Le réchauffement climatique
Une forte inquiétude réside dans la probabilité de fuites de gaz de schiste apparaissant lors de son exploitation avec les techniques actuelles : au lieu d'être récupéré et transporté pour combustion, le gaz de schiste (principalement constitué de méthane) peut s'échapper directement dans l'air. Le méthane étant un gaz à effet de serre avec potentiel de réchauffement global 25 à 70 fois plus élevé que le CO2, on comprend que ces fuites de méthane, difficiles à évaluer, soient extrêmement préjudiciables à la lutte contre le réchauffement climatique. D'après une étude de l'université de Cornwell, le gaz de schiste contribuerait deux fois plus à l'effet de serre que le charbon, en particulier à cause de ces fuites.
Le transport
L’exploitation du pétrole de schiste a entrainé une explosion du nombre de wagon-citerne. Ce dernier se révèle être plus économique que la construction d’oléoducs. Les puits de pétrole de schiste ayant une faible durée de vie, même si le prix du mètre cube transporté par train est 2 à 3 fois plus élevé que par oléoduc, il est le moyen de transport le plus économique et le plus polluant.

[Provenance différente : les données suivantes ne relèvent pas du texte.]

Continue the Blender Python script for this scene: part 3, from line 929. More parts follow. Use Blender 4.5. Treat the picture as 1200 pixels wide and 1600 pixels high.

Le gaz de schiste une catastrophe écologique à éviter
Les faits avérés ne méritent-ils pas l'engagement d'un réel débat qui dépasserait la simple question du profit économique généré par l'exploitation des gaz de schiste ?
« On essaie aujourd'hui de réduire le sujet des gaz de schiste à une question technologique, à savoir trouver une alternative à la fracturation hydraulique, alors que les vraies interrogations (pollution de l'eau, artificialisation des sols et surtout réchauffement climatique) sont totalement ignorées ».
L’émergence du gaz de schiste comme source d'énergie alternative aux hydrocarbures conventionnels permet de retarder la transition vers un mix énergétique laissant davantage de place aux énergies renouvelables. Puisque le gaz de schiste est présent en quantités massives sur la planète et puisque son exploitation est techniquement rentable pour les sociétés explotantes, la nécessité de développer les énergies renouvelables se fait moins pressante. Le développement de l’exploitation du gaz de schiste serait donc contre-productif et agirait en défaveur des énergies renouvelables (soleil, vent, mer) présentes massivement en Tunisie et de la lutte contre le réchauffement climatique qui devient de plus en plus menaçant.